Each time that you jerk, your right hand makes a turn on the reel handle, which takes up slack.

The reeling movement, which is just about picking up slack line, slightly follows the rod jerking so that the lure is yanked a short distance as opposed to being reeled a short distance. This is very important because jerk baits are balanced in such a way that the nose usually drifts to one side, and when the lure is yanked it darts in that direction; when the lure is paused, the nose drifts the other way and the lure can be jerked in the other direction. But when you reel first, it straightens the lure out and the lure heads toward you instead of toward the side. When you jerk first and then reel, you're taking up slack line and the reeling doesn't affect the lure. There's a big difference here that is crucial to getting the lure to be most effective.

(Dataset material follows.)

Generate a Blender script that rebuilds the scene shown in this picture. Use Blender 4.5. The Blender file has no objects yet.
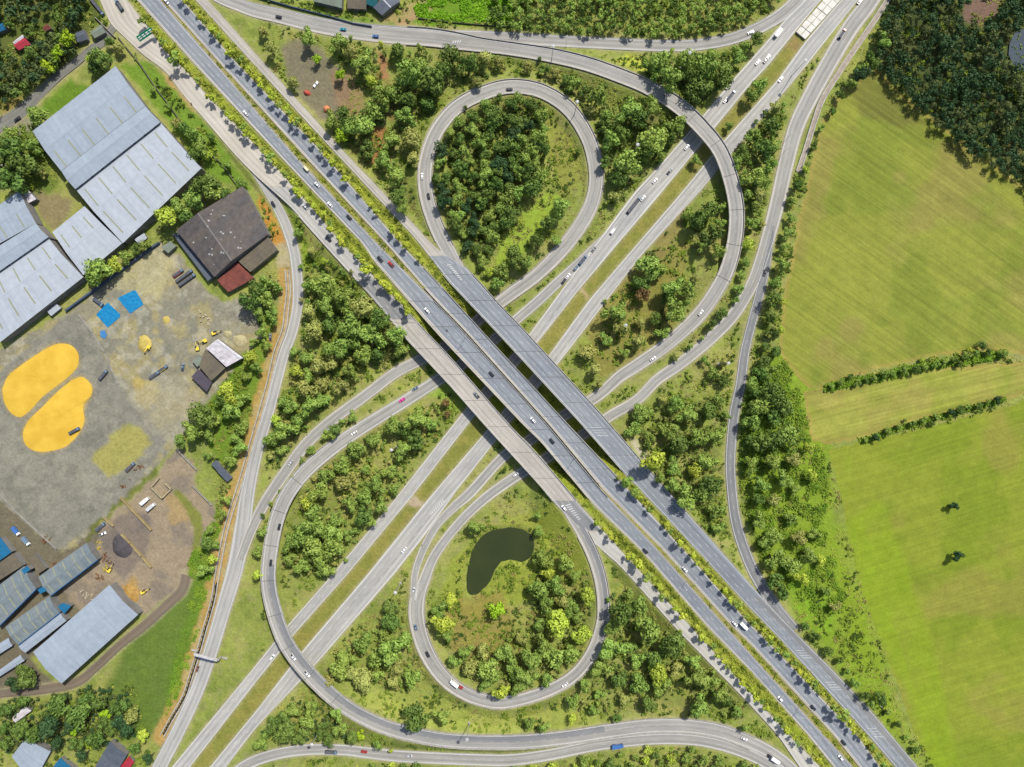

Coordination and rhythmic timing are the key ingredients to perfecting this type of retrieve. Sensing when to modify your retrieve is a key element of successful fishing; sometimes it's a result of observation. Seeing a fish swirl after a lure, for example, may indicate that it isn't aggressive, that it's attempting to stun prey rather than devour it immediately.

Usually, slowing a lure down, making it more tantalizing, or creating a tease, is necessary to provoke a solid strike. That’s when you need to jerk the lure slowly.